Het knappe aan dit alles is hoe Chazelle het genre van de klassieke Hollywoodmusical naadloos weet te mengen met het huidige tijdperk, zonder dat het een gimmick wordt. Door alles sijpelt de liefde voor zijn inspiratiebronnen, van Singin' in the Rain, The Umbrellas of Cherbourg tot andere filmklassiekers van buiten het genre en talloze jazzartiesten, zij het door het gebruik van bekende posters, locaties of het laten rijmen van bekende shots. Toch weet Chazelle er zijn eigen draai aan te geven, zonder dat het blijft steken in een opzichtige imitatie of een opsomming wordt van namen. De referenties zijn eerder een aanbeveling om bepaalde titels te gaan (her)ontdekken, een hommage aan een romantisch, verloren gewaand tijdperk dat een afstofbeurt verdiende.
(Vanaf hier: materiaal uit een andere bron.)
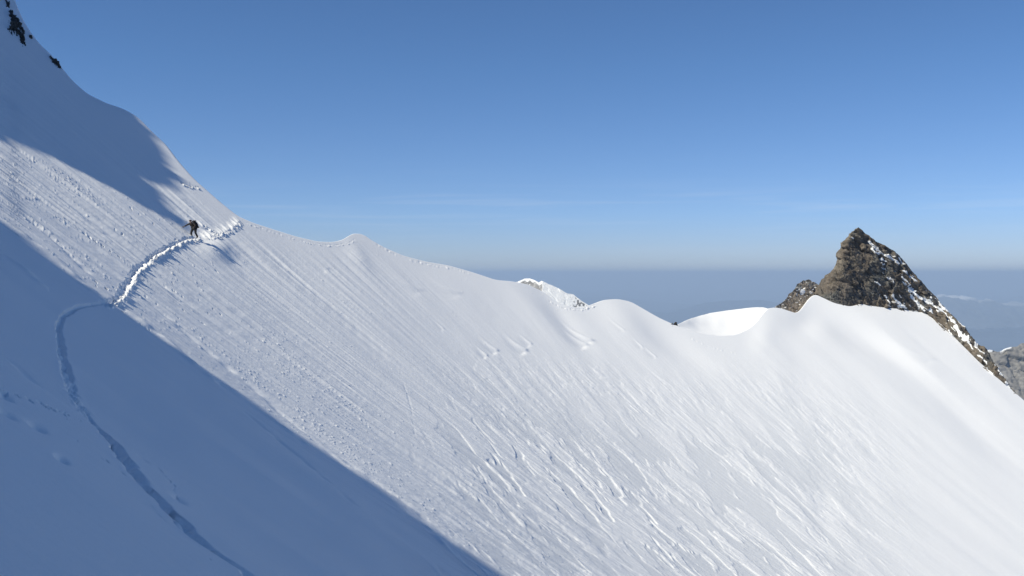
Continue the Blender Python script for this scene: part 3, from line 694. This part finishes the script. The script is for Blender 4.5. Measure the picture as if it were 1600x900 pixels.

Bovenal toont Chazelle zich na Whiplash opnieuw een voor zijn leeftijd zeer volwassen, zelfverzekerde filmmaker die zijn publiek moeiteloos weet in te pakken. De chemie en het sterke spel van de hoofdrolspelers zijn charmant en werken aanstekelijk, maar weten de kijker genoeg geïnvesteerd te krijgen voor de indrukwekkende laatste akte: een even emotioneel als visueel indrukwekkende epiloog in de vorm van een schitterende wat-had-kunnen-zijn-compilatie. Net als in die openingsscène laat Chazelle ons hier een paar minuten zweven voordat hij het publiek weer met beide benen terug op de grond plaatst.